In my book
Ques. Let A= {1,2,3}, B= {2,3,4}. Define a relation R from A to B by R= {(a,b) : b= a+1}.
i) Write R in roster form.
ii) Write domain, range, codomain.
Answer is given as-
Ans. i) R= {(1,2), (2,3), (3,4)}
ii) Domain = A, Range= B, Codomain= B
I am confusion by "Define a relation R from A to B..."
Y1. Is this asking us to define relation R? Then how do we define relation R (because it already is defined in the question as R= {(a,b) : b= a+1} ).
Y2. Or is it a way to say " Defined is a relation R from A to B by R= {(a,b) : b= a+1}"?
If Y2 is correct, then why do we use this language "Define a relation" instead of "Defined is a relation R from A to B" or "Relation R is defined from A to B"?
Thanks for your help
When a book or problem says "Define relation R by..." followed by a description of the relation, what is meant is "Consider the relation R which is defined as follows:...".

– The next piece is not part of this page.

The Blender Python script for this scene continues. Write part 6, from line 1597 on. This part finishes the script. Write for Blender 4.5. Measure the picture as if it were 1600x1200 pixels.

The question is not asking you to define a relation, it is telling you "This is the relation we are concerned with." So your Y2 is the correct interpretation.
You can quibble a bit with the use of the imperative case ("Define R" rather than saying "Let R be a relation defined by" but you must admit that the second way of saying it is more wordy.